Yuan Yin Cao, Valla Fatemi, Ahmet Muzaffer Demir … (2018)

A van der Waals heterostructure is a type of metamaterial that consists of vertically stacked two-dimensional building blocks held together by the van der Waals forces between the layers. This design means that the properties of van der Waals heterostructures can be engineered precisely, even more so than those of two-dimensional materials. One such property is the 'twist' angle between different layers in the heterostructure. This angle has a crucial role in the electronic properties of van der Waals heterostructures, but does not have a direct analogue in other types of heterostructure, such as semiconductors grown using molecular beam epitaxy. For small twist angles, the moiré pattern that is produced by the lattice misorientation between the two-dimensional layers creates long-range modulation of the stacking order. So far, studies of the effects of the twist angle in van der Waals heterostructures have concentrated mostly on heterostructures consisting of monolayer graphene on top of hexagonal boron nitride, which exhibit relatively weak interlayer interaction owing to the large bandgap in hexagonal boron nitride. Here we study a heterostructure consisting of bilayer graphene, in which the two graphene layers are twisted relative to each other by a certain angle. We show experimentally that, as predicted theoretically, when this angle is close to the 'magic' angle the electronic band structure near zero Fermi energy becomes flat, owing to strong interlayer coupling.
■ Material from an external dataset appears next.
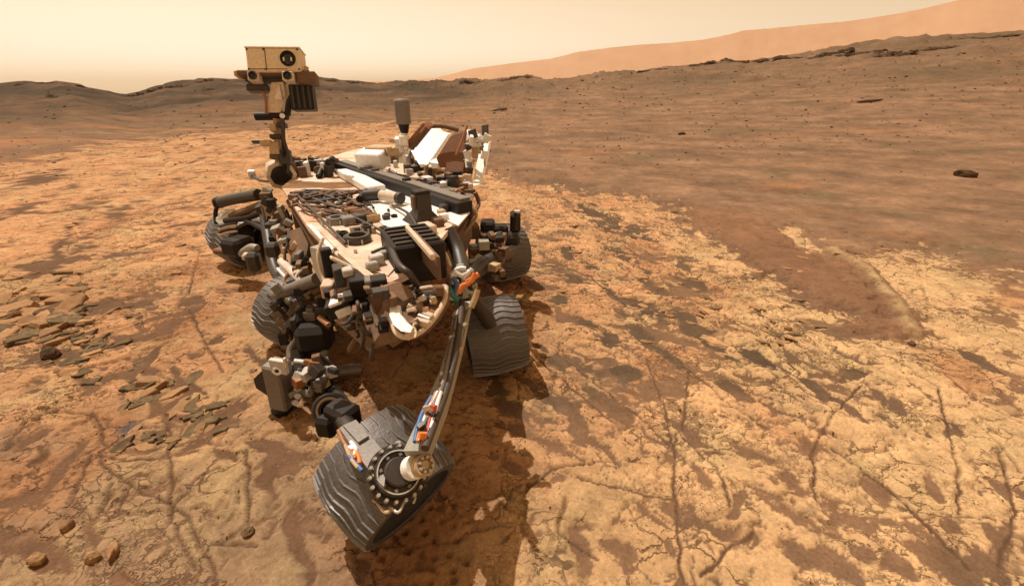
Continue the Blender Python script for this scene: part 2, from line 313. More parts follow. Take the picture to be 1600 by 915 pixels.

These flat bands exhibit insulating states at half-filling, which are not expected in the absence of correlations between electrons. We show that these correlated states at half-filling are consistent with Mott-like insulator states, which can arise from electrons being localized in the superlattice that is induced by the moiré pattern. These properties of magic-angle-twisted bilayer graphene heterostructures suggest that these materials could be used to study other exotic many-body quantum phases in two dimensions in the absence of a magnetic field. The accessibility of the flat bands through electrical tunability and the bandwidth tunability through the twist angle could pave the way towards more exotic correlated systems, such as unconventional superconductors and quantum spin liquids.